The arraignments came Friday, March 27, closing a loop that started January 8, when Border Patrol agents tackled and detained two workers in the entrance of the Richfield Target during the height of Operation Metro Surge. Minnesota Rep. Michael Howard, who represents Richfield, confirmed both employees were U.S. citizens and had been injured. "I can't believe in the year 2026 in our country, we have two workers — they're U.S. citizens — violently arrested and hauled away. It's madness," Howard said. The Department of Homeland Security claimed it arrested one individual for assaulting federal officers but has not clarified which person it was referring to.

The trespassing charges against the four Dinkytown protesters were brought by Target, not initiated independently by police.

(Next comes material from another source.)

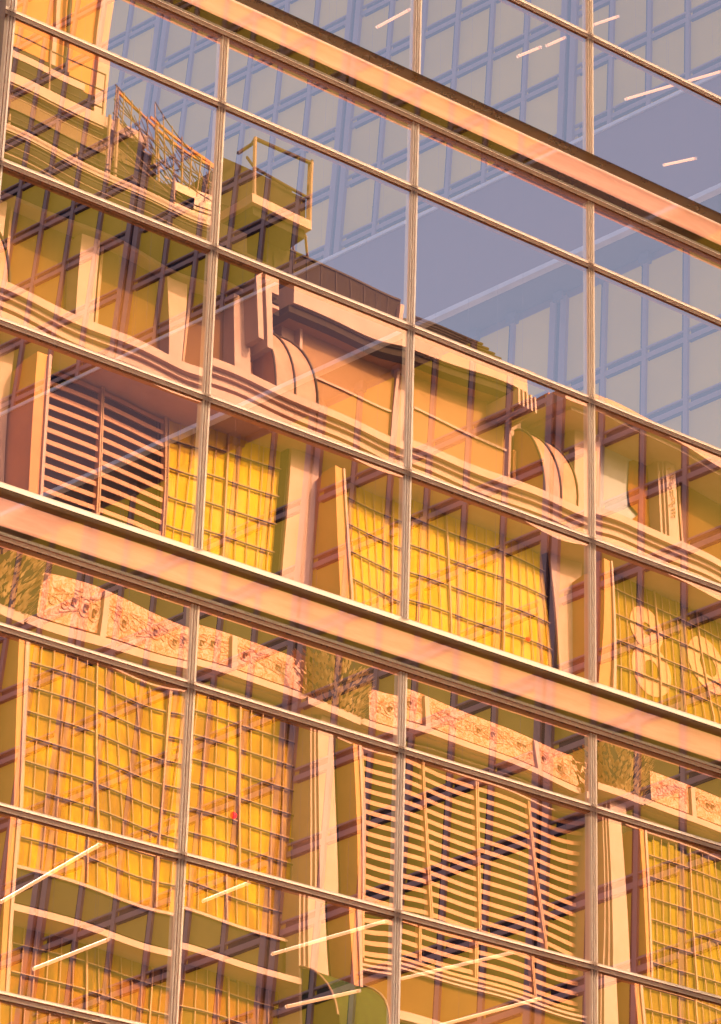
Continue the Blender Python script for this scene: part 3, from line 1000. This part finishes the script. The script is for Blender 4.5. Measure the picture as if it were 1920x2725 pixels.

Their attorney, Jessica West, called it "the criminalization of peaceful protest" and noted the charges, if they hold, could mean jail time, fines, probation, or community service. One of the arraigned protesters, Aaron Shine, spoke to reporters outside the courthouse before the hearing. Sahan Journal reached out to Target for comment and received no response.

That silence has defined the company's posture throughout. Nearly 275 Target employees signed a letter demanding action after the Richfield incident. When protesters occupied the Dinkytown store on January 30, five Target employees spontaneously walked off the job in solidarity, disrupting operations for an hour. The following day, Target closed the store early rather than face another disruption. Organizer Elan Axelbank described the pattern that sparked the protests: "ICE has been staging operations at Target parking lots all across the city."

Here is what Target team members and leaders need to know, because the company has not told them.

If ICE enters your store during a shift, you are not required to answer questions about your immigration status or the status of coworkers. You have the right to remain silent and to request an attorney before speaking. The critical legal distinction: ICE agents carrying only an administrative warrant, which is signed by a federal agency official, have no authority to compel access to private areas of a business. Only a judicial warrant, signed by a federal judge, meets the legal threshold. Ben Whalen, a former Richfield city council member and one of the protest organizers, made this the centerpiece of his demands: "We demand that each of your stores protect the Fourth Amendment rights of your workers and customers, only letting ICE into private property when they have a signed judicial warrant." If you witness or are involved in an enforcement action at work, write down badge numbers, agent names, and the precise time immediately. Then contact legal aid, in Minnesota: Advocates for Human Rights and Unidos Minnesota are actively providing support to workers affected by Operation Metro Surge.

For team leads and ETLs, the obligations are sharper. Document every federal agent interaction in writing, including time, names, badge numbers, and which areas of the store they accessed or attempted to access. Do not consent to ICE entering stockrooms, back offices, or break rooms without a judicial warrant, and do not volunteer any information about employees. Disclosing a team member's immigration status, even informally, creates legal exposure. Take no adverse employment action, including scheduling changes, write-ups, or termination, against any employee who raises immigration enforcement concerns or participates in protected activity outside of work. Target's Employee Assistance Program provides confidential mental health support for team members experiencing stress related to workplace disruption; leaders should proactively share that resource with affected coworkers.

The scale of what workers have faced is concrete. During Operation Metro Surge, federal agents arrested roughly 4,000 people across Minnesota. Chief U.S. District Judge Patrick Schiltz found on January 28 that ICE had violated at least 96 court orders in the state since January 1 alone. Target is headquartered three miles from the Dinkytown store where four of its neighbors were just arraigned for demanding it protect its workers. The company's silence on what those workers can do when agents walk through the door is itself a policy decision.